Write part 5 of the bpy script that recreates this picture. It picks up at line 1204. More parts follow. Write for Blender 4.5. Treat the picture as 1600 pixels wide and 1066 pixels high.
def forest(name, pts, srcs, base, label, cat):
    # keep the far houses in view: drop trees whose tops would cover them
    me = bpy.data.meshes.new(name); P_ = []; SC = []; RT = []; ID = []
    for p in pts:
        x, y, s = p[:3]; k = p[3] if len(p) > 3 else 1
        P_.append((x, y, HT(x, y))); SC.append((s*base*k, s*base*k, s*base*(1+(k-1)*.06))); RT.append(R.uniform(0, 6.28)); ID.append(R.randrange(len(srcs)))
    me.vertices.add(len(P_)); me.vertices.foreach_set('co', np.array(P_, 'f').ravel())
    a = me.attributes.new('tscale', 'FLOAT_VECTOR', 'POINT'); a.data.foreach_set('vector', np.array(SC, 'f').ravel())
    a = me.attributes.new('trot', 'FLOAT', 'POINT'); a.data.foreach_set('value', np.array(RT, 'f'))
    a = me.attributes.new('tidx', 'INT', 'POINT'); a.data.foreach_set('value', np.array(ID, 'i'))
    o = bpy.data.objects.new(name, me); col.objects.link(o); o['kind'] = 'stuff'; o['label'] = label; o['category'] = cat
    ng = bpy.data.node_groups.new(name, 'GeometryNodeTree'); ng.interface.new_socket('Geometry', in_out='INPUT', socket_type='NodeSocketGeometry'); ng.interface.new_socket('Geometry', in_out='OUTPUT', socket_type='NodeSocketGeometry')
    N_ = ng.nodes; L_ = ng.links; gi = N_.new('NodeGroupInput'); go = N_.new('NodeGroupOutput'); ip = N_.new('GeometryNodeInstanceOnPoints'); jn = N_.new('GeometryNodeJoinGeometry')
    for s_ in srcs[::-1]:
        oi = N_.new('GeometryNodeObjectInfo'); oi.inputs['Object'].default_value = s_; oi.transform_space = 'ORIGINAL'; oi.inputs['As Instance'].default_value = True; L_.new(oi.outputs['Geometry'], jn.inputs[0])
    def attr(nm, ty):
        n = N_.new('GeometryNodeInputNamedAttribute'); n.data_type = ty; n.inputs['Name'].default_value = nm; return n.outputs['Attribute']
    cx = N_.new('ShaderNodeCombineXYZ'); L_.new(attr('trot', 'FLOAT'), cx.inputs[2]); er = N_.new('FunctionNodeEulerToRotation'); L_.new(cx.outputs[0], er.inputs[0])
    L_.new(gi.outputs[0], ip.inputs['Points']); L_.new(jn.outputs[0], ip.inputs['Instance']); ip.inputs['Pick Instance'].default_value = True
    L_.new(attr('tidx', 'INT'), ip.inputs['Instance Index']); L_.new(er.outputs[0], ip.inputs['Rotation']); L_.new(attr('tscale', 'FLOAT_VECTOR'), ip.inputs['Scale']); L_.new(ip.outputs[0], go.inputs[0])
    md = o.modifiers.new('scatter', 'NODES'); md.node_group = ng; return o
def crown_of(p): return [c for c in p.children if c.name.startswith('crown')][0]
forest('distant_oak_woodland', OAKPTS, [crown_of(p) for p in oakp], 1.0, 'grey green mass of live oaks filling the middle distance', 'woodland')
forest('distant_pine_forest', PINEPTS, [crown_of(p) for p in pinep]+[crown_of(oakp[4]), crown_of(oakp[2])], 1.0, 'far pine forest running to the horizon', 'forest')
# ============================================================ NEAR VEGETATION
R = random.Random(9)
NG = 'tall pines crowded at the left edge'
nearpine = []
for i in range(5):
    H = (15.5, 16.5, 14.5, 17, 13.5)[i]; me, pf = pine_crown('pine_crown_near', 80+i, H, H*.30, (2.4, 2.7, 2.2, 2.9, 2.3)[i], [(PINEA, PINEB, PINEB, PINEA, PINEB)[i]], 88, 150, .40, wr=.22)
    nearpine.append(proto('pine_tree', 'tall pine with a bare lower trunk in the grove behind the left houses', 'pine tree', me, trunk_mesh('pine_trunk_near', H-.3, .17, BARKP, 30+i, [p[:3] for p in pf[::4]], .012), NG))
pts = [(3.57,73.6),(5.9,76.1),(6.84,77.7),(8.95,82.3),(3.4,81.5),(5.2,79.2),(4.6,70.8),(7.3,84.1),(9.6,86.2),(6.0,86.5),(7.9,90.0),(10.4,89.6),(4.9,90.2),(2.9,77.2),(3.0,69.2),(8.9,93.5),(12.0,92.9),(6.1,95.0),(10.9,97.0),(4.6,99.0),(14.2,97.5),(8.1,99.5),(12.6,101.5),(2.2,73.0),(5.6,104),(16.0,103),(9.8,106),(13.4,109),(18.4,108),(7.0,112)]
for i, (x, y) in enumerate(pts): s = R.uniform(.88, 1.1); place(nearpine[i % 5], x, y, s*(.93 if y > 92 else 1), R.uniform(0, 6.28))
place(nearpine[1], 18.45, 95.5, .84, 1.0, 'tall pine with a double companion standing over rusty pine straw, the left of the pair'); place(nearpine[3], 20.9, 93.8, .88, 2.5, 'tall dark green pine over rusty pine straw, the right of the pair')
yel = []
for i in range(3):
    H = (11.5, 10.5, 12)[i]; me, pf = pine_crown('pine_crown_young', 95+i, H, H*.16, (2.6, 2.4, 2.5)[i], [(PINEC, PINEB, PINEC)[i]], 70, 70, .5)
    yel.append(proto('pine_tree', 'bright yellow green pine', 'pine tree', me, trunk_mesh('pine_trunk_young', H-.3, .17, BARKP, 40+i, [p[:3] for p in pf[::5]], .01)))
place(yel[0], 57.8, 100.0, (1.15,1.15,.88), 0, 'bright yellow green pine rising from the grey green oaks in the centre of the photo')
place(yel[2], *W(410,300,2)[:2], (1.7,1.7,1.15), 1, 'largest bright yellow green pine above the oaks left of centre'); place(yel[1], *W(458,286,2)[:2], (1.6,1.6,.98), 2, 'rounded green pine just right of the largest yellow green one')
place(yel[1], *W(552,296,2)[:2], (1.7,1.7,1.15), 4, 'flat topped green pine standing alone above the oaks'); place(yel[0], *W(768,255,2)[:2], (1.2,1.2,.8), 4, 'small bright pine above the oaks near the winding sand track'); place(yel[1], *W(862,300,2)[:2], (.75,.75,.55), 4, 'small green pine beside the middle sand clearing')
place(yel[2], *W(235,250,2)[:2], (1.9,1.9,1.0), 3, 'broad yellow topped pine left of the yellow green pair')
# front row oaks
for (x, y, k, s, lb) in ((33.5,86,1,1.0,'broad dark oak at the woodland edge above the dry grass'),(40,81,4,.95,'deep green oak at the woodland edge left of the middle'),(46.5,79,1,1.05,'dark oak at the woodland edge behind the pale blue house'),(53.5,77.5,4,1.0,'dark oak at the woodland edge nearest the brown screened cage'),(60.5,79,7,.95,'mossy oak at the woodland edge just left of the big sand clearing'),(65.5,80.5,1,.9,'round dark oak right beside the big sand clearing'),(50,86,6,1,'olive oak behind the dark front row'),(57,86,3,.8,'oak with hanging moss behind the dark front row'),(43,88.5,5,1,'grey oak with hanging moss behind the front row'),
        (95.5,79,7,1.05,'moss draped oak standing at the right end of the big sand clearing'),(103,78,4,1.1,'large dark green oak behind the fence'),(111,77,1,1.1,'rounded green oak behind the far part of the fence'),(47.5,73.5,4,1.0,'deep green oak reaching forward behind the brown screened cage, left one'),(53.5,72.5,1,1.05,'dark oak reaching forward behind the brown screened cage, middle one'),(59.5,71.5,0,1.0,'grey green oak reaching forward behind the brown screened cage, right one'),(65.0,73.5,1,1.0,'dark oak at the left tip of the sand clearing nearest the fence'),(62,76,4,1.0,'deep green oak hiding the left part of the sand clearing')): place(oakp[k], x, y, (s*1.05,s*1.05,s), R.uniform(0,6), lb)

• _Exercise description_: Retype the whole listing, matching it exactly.

• _Result for this task_:
Write part 5 of the bpy script that recreates this picture. It picks up at line 1204. More parts follow. Write for Blender 4.5. Treat the picture as 1600 pixels wide and 1066 pixels high.
def forest(name, pts, srcs, base, label, cat):
    # keep the far houses in view: drop trees whose tops would cover them
    me = bpy.data.meshes.new(name); P_ = []; SC = []; RT = []; ID = []
    for p in pts:
        x, y, s = p[:3]; k = p[3] if len(p) > 3 else 1
        P_.append((x, y, HT(x, y))); SC.append((s*base*k, s*base*k, s*base*(1+(k-1)*.06))); RT.append(R.uniform(0, 6.28)); ID.append(R.randrange(len(srcs)))
    me.vertices.add(len(P_)); me.vertices.foreach_set('co', np.array(P_, 'f').ravel())
    a = me.attributes.new('tscale', 'FLOAT_VECTOR', 'POINT'); a.data.foreach_set('vector', np.array(SC, 'f').ravel())
    a = me.attributes.new('trot', 'FLOAT', 'POINT'); a.data.foreach_set('value', np.array(RT, 'f'))
    a = me.attributes.new('tidx', 'INT', 'POINT'); a.data.foreach_set('value', np.array(ID, 'i'))
    o = bpy.data.objects.new(name, me); col.objects.link(o); o['kind'] = 'stuff'; o['label'] = label; o['category'] = cat
    ng = bpy.data.node_groups.new(name, 'GeometryNodeTree'); ng.interface.new_socket('Geometry', in_out='INPUT', socket_type='NodeSocketGeometry'); ng.interface.new_socket('Geometry', in_out='OUTPUT', socket_type='NodeSocketGeometry')
    N_ = ng.nodes; L_ = ng.links; gi = N_.new('NodeGroupInput'); go = N_.new('NodeGroupOutput'); ip = N_.new('GeometryNodeInstanceOnPoints'); jn = N_.new('GeometryNodeJoinGeometry')
    for s_ in srcs[::-1]:
        oi = N_.new('GeometryNodeObjectInfo'); oi.inputs['Object'].default_value = s_; oi.transform_space = 'ORIGINAL'; oi.inputs['As Instance'].default_value = True; L_.new(oi.outputs['Geometry'], jn.inputs[0])
    def attr(nm, ty):
        n = N_.new('GeometryNodeInputNamedAttribute'); n.data_type = ty; n.inputs['Name'].default_value = nm; return n.outputs['Attribute']
    cx = N_.new('ShaderNodeCombineXYZ'); L_.new(attr('trot', 'FLOAT'), cx.inputs[2]); er = N_.new('FunctionNodeEulerToRotation'); L_.new(cx.outputs[0], er.inputs[0])
    L_.new(gi.outputs[0], ip.inputs['Points']); L_.new(jn.outputs[0], ip.inputs['Instance']); ip.inputs['Pick Instance'].default_value = True
    L_.new(attr('tidx', 'INT'), ip.inputs['Instance Index']); L_.new(er.outputs[0], ip.inputs['Rotation']); L_.new(attr('tscale', 'FLOAT_VECTOR'), ip.inputs['Scale']); L_.new(ip.outputs[0], go.inputs[0])
    md = o.modifiers.new('scatter', 'NODES'); md.node_group = ng; return o
def crown_of(p): return [c for c in p.children if c.name.startswith('crown')][0]
forest('distant_oak_woodland', OAKPTS, [crown_of(p) for p in oakp], 1.0, 'grey green mass of live oaks filling the middle distance', 'woodland')
forest('distant_pine_forest', PINEPTS, [crown_of(p) for p in pinep]+[crown_of(oakp[4]), crown_of(oakp[2])], 1.0, 'far pine forest running to the horizon', 'forest')
# ============================================================ NEAR VEGETATION
R = random.Random(9)
NG = 'tall pines crowded at the left edge'
nearpine = []
for i in range(5):
    H = (15.5, 16.5, 14.5, 17, 13.5)[i]; me, pf = pine_crown('pine_crown_near', 80+i, H, H*.30, (2.4, 2.7, 2.2, 2.9, 2.3)[i], [(PINEA, PINEB, PINEB, PINEA, PINEB)[i]], 88, 150, .40, wr=.22)
    nearpine.append(proto('pine_tree', 'tall pine with a bare lower trunk in the grove behind the left houses', 'pine tree', me, trunk_mesh('pine_trunk_near', H-.3, .17, BARKP, 30+i, [p[:3] for p in pf[::4]], .012), NG))
pts = [(3.57,73.6),(5.9,76.1),(6.84,77.7),(8.95,82.3),(3.4,81.5),(5.2,79.2),(4.6,70.8),(7.3,84.1),(9.6,86.2),(6.0,86.5),(7.9,90.0),(10.4,89.6),(4.9,90.2),(2.9,77.2),(3.0,69.2),(8.9,93.5),(12.0,92.9),(6.1,95.0),(10.9,97.0),(4.6,99.0),(14.2,97.5),(8.1,99.5),(12.6,101.5),(2.2,73.0),(5.6,104),(16.0,103),(9.8,106),(13.4,109),(18.4,108),(7.0,112)]
for i, (x, y) in enumerate(pts): s = R.uniform(.88, 1.1); place(nearpine[i % 5], x, y, s*(.93 if y > 92 else 1), R.uniform(0, 6.28))
place(nearpine[1], 18.45, 95.5, .84, 1.0, 'tall pine with a double companion standing over rusty pine straw, the left of the pair'); place(nearpine[3], 20.9, 93.8, .88, 2.5, 'tall dark green pine over rusty pine straw, the right of the pair')
yel = []
for i in range(3):
    H = (11.5, 10.5, 12)[i]; me, pf = pine_crown('pine_crown_young', 95+i, H, H*.16, (2.6, 2.4, 2.5)[i], [(PINEC, PINEB, PINEC)[i]], 70, 70, .5)
    yel.append(proto('pine_tree', 'bright yellow green pine', 'pine tree', me, trunk_mesh('pine_trunk_young', H-.3, .17, BARKP, 40+i, [p[:3] for p in pf[::5]], .01)))
place(yel[0], 57.8, 100.0, (1.15,1.15,.88), 0, 'bright yellow green pine rising from the grey green oaks in the centre of the photo')
place(yel[2], *W(410,300,2)[:2], (1.7,1.7,1.15), 1, 'largest bright yellow green pine above the oaks left of centre'); place(yel[1], *W(458,286,2)[:2], (1.6,1.6,.98), 2, 'rounded green pine just right of the largest yellow green one')
place(yel[1], *W(552,296,2)[:2], (1.7,1.7,1.15), 4, 'flat topped green pine standing alone above the oaks'); place(yel[0], *W(768,255,2)[:2], (1.2,1.2,.8), 4, 'small bright pine above the oaks near the winding sand track'); place(yel[1], *W(862,300,2)[:2], (.75,.75,.55), 4, 'small green pine beside the middle sand clearing')
place(yel[2], *W(235,250,2)[:2], (1.9,1.9,1.0), 3, 'broad yellow topped pine left of the yellow green pair')
# front row oaks
for (x, y, k, s, lb) in ((33.5,86,1,1.0,'broad dark oak at the woodland edge above the dry grass'),(40,81,4,.95,'deep green oak at the woodland edge left of the middle'),(46.5,79,1,1.05,'dark oak at the woodland edge behind the pale blue house'),(53.5,77.5,4,1.0,'dark oak at the woodland edge nearest the brown screened cage'),(60.5,79,7,.95,'mossy oak at the woodland edge just left of the big sand clearing'),(65.5,80.5,1,.9,'round dark oak right beside the big sand clearing'),(50,86,6,1,'olive oak behind the dark front row'),(57,86,3,.8,'oak with hanging moss behind the dark front row'),(43,88.5,5,1,'grey oak with hanging moss behind the front row'),
        (95.5,79,7,1.05,'moss draped oak standing at the right end of the big sand clearing'),(103,78,4,1.1,'large dark green oak behind the fence'),(111,77,1,1.1,'rounded green oak behind the far part of the fence'),(47.5,73.5,4,1.0,'deep green oak reaching forward behind the brown screened cage, left one'),(53.5,72.5,1,1.05,'dark oak reaching forward behind the brown screened cage, middle one'),(59.5,71.5,0,1.0,'grey green oak reaching forward behind the brown screened cage, right one'),(65.0,73.5,1,1.0,'dark oak at the left tip of the sand clearing nearest the fence'),(62,76,4,1.0,'deep green oak hiding the left part of the sand clearing')): place(oakp[k], x, y, (s*1.05,s*1.05,s), R.uniform(0,6), lb)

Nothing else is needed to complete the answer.